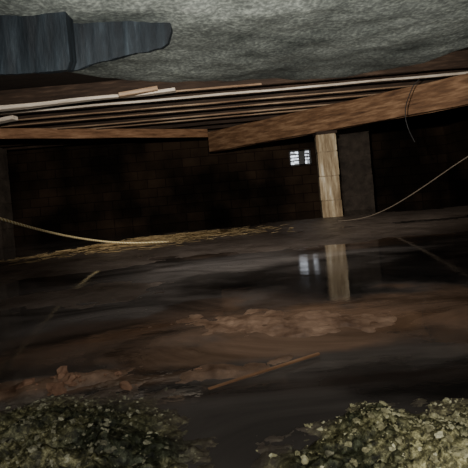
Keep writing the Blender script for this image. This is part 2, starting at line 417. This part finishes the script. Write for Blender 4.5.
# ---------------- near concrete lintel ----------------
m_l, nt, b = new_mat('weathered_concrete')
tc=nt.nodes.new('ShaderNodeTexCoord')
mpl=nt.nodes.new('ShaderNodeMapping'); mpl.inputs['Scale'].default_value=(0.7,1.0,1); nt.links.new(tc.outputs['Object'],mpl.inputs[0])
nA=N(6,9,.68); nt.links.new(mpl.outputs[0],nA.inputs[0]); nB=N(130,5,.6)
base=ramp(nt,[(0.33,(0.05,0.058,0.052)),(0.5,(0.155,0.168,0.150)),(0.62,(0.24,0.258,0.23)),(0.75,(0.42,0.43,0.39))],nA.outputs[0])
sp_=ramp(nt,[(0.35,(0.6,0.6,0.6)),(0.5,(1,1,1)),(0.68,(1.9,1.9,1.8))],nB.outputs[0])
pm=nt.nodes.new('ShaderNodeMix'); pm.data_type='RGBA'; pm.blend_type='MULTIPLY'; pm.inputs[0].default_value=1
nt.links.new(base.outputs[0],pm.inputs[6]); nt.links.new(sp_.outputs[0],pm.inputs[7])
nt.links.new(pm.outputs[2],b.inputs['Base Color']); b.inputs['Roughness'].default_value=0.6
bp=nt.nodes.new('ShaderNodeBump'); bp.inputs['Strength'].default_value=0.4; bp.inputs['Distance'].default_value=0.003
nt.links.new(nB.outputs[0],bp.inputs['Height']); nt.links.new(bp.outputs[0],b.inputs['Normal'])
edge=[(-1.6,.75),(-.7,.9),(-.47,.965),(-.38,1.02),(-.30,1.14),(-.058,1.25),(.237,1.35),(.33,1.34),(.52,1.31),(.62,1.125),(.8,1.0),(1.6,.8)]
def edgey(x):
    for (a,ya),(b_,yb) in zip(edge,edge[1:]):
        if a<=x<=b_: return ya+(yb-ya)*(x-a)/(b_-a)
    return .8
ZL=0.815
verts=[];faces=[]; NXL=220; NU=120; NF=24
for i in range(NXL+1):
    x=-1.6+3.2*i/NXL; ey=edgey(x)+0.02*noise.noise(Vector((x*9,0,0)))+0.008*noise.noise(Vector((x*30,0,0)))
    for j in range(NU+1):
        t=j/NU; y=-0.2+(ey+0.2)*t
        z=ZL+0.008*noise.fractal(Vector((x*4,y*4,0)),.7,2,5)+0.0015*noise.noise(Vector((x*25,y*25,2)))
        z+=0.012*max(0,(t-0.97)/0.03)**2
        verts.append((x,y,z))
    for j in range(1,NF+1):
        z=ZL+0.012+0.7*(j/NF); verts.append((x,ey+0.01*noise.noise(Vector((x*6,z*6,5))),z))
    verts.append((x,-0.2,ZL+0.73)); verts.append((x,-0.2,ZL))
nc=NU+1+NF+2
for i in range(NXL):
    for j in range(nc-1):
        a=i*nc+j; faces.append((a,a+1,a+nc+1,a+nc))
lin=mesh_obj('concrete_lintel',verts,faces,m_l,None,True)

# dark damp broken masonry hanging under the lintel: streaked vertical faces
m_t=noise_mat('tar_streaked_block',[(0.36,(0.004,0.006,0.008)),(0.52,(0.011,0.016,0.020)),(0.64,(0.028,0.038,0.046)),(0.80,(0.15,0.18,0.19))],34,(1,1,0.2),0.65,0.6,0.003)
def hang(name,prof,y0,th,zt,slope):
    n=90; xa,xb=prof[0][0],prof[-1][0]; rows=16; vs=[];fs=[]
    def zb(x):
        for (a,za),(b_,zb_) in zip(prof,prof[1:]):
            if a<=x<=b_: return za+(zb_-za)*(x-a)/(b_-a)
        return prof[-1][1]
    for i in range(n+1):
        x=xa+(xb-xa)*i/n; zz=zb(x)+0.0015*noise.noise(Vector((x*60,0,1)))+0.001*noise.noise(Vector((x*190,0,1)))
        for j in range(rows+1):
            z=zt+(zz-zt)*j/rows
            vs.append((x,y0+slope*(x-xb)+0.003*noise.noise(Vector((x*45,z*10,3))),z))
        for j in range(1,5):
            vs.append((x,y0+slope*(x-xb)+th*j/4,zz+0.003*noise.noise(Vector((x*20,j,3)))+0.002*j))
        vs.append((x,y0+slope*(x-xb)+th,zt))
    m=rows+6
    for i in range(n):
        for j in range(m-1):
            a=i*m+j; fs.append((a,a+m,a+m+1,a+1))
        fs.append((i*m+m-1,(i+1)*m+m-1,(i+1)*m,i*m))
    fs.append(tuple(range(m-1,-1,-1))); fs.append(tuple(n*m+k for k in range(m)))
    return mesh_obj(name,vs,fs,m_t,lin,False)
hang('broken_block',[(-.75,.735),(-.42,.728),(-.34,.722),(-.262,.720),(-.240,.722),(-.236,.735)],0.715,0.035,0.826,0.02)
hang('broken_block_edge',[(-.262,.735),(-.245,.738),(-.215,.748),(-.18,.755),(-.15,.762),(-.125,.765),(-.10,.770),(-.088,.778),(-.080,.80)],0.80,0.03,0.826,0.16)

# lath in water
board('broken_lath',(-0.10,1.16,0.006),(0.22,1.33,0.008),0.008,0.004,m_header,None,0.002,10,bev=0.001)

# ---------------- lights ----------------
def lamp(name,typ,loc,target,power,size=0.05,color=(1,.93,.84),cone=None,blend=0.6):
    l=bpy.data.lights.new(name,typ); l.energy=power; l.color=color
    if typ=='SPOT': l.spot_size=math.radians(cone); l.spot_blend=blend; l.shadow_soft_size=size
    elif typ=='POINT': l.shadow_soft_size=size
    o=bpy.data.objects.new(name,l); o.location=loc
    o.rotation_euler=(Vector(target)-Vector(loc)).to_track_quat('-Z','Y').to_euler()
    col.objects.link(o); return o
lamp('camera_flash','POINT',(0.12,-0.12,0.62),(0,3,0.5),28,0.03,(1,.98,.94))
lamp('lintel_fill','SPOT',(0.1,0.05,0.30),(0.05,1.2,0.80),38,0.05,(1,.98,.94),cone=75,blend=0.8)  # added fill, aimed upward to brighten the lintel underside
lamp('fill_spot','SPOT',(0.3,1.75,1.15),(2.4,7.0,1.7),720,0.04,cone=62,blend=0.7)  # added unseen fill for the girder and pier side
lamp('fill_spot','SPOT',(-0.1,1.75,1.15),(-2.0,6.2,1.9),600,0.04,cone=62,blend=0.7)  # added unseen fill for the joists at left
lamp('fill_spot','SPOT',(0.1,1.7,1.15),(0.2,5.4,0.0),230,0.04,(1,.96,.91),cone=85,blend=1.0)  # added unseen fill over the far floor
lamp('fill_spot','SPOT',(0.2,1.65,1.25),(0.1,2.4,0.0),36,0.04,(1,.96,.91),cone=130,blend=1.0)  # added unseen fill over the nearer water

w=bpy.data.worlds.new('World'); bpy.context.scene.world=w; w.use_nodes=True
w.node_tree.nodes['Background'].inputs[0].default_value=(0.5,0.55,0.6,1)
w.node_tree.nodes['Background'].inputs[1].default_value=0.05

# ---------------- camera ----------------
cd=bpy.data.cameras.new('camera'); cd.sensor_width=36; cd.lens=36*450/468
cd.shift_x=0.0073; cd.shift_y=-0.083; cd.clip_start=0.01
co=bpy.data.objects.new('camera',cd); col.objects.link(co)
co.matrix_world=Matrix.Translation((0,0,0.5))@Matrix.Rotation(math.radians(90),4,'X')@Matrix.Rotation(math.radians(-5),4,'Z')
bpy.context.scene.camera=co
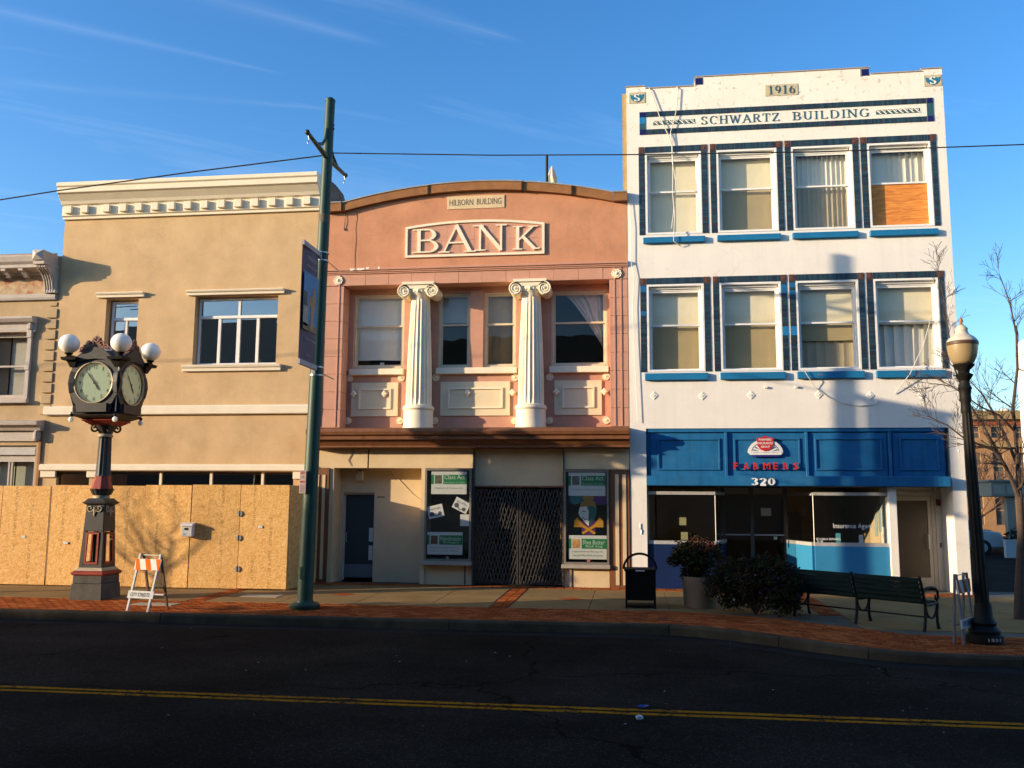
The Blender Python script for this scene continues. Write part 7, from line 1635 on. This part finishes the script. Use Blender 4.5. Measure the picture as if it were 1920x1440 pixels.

* **The exercise**:
Go through the listing above and write it all out exactly, leaving out any picture.

* **Exercise result**:
Keep writing the Blender script for this image. This is part 2, starting at line 417. This part finishes the script. Write for Blender 4.5.
# ---------------- near concrete lintel ----------------
m_l, nt, b = new_mat('weathered_concrete')
tc=nt.nodes.new('ShaderNodeTexCoord')
mpl=nt.nodes.new('ShaderNodeMapping'); mpl.inputs['Scale'].default_value=(0.7,1.0,1); nt.links.new(tc.outputs['Object'],mpl.inputs[0])
nA=N(6,9,.68); nt.links.new(mpl.outputs[0],nA.inputs[0]); nB=N(130,5,.6)
base=ramp(nt,[(0.33,(0.05,0.058,0.052)),(0.5,(0.155,0.168,0.150)),(0.62,(0.24,0.258,0.23)),(0.75,(0.42,0.43,0.39))],nA.outputs[0])
sp_=ramp(nt,[(0.35,(0.6,0.6,0.6)),(0.5,(1,1,1)),(0.68,(1.9,1.9,1.8))],nB.outputs[0])
pm=nt.nodes.new('ShaderNodeMix'); pm.data_type='RGBA'; pm.blend_type='MULTIPLY'; pm.inputs[0].default_value=1
nt.links.new(base.outputs[0],pm.inputs[6]); nt.links.new(sp_.outputs[0],pm.inputs[7])
nt.links.new(pm.outputs[2],b.inputs['Base Color']); b.inputs['Roughness'].default_value=0.6
bp=nt.nodes.new('ShaderNodeBump'); bp.inputs['Strength'].default_value=0.4; bp.inputs['Distance'].default_value=0.003
nt.links.new(nB.outputs[0],bp.inputs['Height']); nt.links.new(bp.outputs[0],b.inputs['Normal'])
edge=[(-1.6,.75),(-.7,.9),(-.47,.965),(-.38,1.02),(-.30,1.14),(-.058,1.25),(.237,1.35),(.33,1.34),(.52,1.31),(.62,1.125),(.8,1.0),(1.6,.8)]
def edgey(x):
    for (a,ya),(b_,yb) in zip(edge,edge[1:]):
        if a<=x<=b_: return ya+(yb-ya)*(x-a)/(b_-a)
    return .8
ZL=0.815
verts=[];faces=[]; NXL=220; NU=120; NF=24
for i in range(NXL+1):
    x=-1.6+3.2*i/NXL; ey=edgey(x)+0.02*noise.noise(Vector((x*9,0,0)))+0.008*noise.noise(Vector((x*30,0,0)))
    for j in range(NU+1):
        t=j/NU; y=-0.2+(ey+0.2)*t
        z=ZL+0.008*noise.fractal(Vector((x*4,y*4,0)),.7,2,5)+0.0015*noise.noise(Vector((x*25,y*25,2)))
        z+=0.012*max(0,(t-0.97)/0.03)**2
        verts.append((x,y,z))
    for j in range(1,NF+1):
        z=ZL+0.012+0.7*(j/NF); verts.append((x,ey+0.01*noise.noise(Vector((x*6,z*6,5))),z))
    verts.append((x,-0.2,ZL+0.73)); verts.append((x,-0.2,ZL))
nc=NU+1+NF+2
for i in range(NXL):
    for j in range(nc-1):
        a=i*nc+j; faces.append((a,a+1,a+nc+1,a+nc))
lin=mesh_obj('concrete_lintel',verts,faces,m_l,None,True)

# dark damp broken masonry hanging under the lintel: streaked vertical faces
m_t=noise_mat('tar_streaked_block',[(0.36,(0.004,0.006,0.008)),(0.52,(0.011,0.016,0.020)),(0.64,(0.028,0.038,0.046)),(0.80,(0.15,0.18,0.19))],34,(1,1,0.2),0.65,0.6,0.003)
def hang(name,prof,y0,th,zt,slope):
    n=90; xa,xb=prof[0][0],prof[-1][0]; rows=16; vs=[];fs=[]
    def zb(x):
        for (a,za),(b_,zb_) in zip(prof,prof[1:]):
            if a<=x<=b_: return za+(zb_-za)*(x-a)/(b_-a)
        return prof[-1][1]
    for i in range(n+1):
        x=xa+(xb-xa)*i/n; zz=zb(x)+0.0015*noise.noise(Vector((x*60,0,1)))+0.001*noise.noise(Vector((x*190,0,1)))
        for j in range(rows+1):
            z=zt+(zz-zt)*j/rows
            vs.append((x,y0+slope*(x-xb)+0.003*noise.noise(Vector((x*45,z*10,3))),z))
        for j in range(1,5):
            vs.append((x,y0+slope*(x-xb)+th*j/4,zz+0.003*noise.noise(Vector((x*20,j,3)))+0.002*j))
        vs.append((x,y0+slope*(x-xb)+th,zt))
    m=rows+6
    for i in range(n):
        for j in range(m-1):
            a=i*m+j; fs.append((a,a+m,a+m+1,a+1))
        fs.append((i*m+m-1,(i+1)*m+m-1,(i+1)*m,i*m))
    fs.append(tuple(range(m-1,-1,-1))); fs.append(tuple(n*m+k for k in range(m)))
    return mesh_obj(name,vs,fs,m_t,lin,False)
hang('broken_block',[(-.75,.735),(-.42,.728),(-.34,.722),(-.262,.720),(-.240,.722),(-.236,.735)],0.715,0.035,0.826,0.02)
hang('broken_block_edge',[(-.262,.735),(-.245,.738),(-.215,.748),(-.18,.755),(-.15,.762),(-.125,.765),(-.10,.770),(-.088,.778),(-.080,.80)],0.80,0.03,0.826,0.16)

# lath in water
board('broken_lath',(-0.10,1.16,0.006),(0.22,1.33,0.008),0.008,0.004,m_header,None,0.002,10,bev=0.001)

# ---------------- lights ----------------
def lamp(name,typ,loc,target,power,size=0.05,color=(1,.93,.84),cone=None,blend=0.6):
    l=bpy.data.lights.new(name,typ); l.energy=power; l.color=color
    if typ=='SPOT': l.spot_size=math.radians(cone); l.spot_blend=blend; l.shadow_soft_size=size
    elif typ=='POINT': l.shadow_soft_size=size
    o=bpy.data.objects.new(name,l); o.location=loc
    o.rotation_euler=(Vector(target)-Vector(loc)).to_track_quat('-Z','Y').to_euler()
    col.objects.link(o); return o
lamp('camera_flash','POINT',(0.12,-0.12,0.62),(0,3,0.5),28,0.03,(1,.98,.94))
lamp('lintel_fill','SPOT',(0.1,0.05,0.30),(0.05,1.2,0.80),38,0.05,(1,.98,.94),cone=75,blend=0.8)  # added fill, aimed upward to brighten the lintel underside
lamp('fill_spot','SPOT',(0.3,1.75,1.15),(2.4,7.0,1.7),720,0.04,cone=62,blend=0.7)  # added unseen fill for the girder and pier side
lamp('fill_spot','SPOT',(-0.1,1.75,1.15),(-2.0,6.2,1.9),600,0.04,cone=62,blend=0.7)  # added unseen fill for the joists at left
lamp('fill_spot','SPOT',(0.1,1.7,1.15),(0.2,5.4,0.0),230,0.04,(1,.96,.91),cone=85,blend=1.0)  # added unseen fill over the far floor
lamp('fill_spot','SPOT',(0.2,1.65,1.25),(0.1,2.4,0.0),36,0.04,(1,.96,.91),cone=130,blend=1.0)  # added unseen fill over the nearer water

w=bpy.data.worlds.new('World'); bpy.context.scene.world=w; w.use_nodes=True
w.node_tree.nodes['Background'].inputs[0].default_value=(0.5,0.55,0.6,1)
w.node_tree.nodes['Background'].inputs[1].default_value=0.05

# ---------------- camera ----------------
cd=bpy.data.cameras.new('camera'); cd.sensor_width=36; cd.lens=36*450/468
cd.shift_x=0.0073; cd.shift_y=-0.083; cd.clip_start=0.01
co=bpy.data.objects.new('camera',cd); col.objects.link(co)
co.matrix_world=Matrix.Translation((0,0,0.5))@Matrix.Rotation(math.radians(90),4,'X')@Matrix.Rotation(math.radians(-5),4,'Z')
bpy.context.scene.camera=co
The Blender Python script for this scene continues. Write part 7, from line 1635 on. This part finishes the script. Use Blender 4.5. Measure the picture as if it were 1920x1440 pixels.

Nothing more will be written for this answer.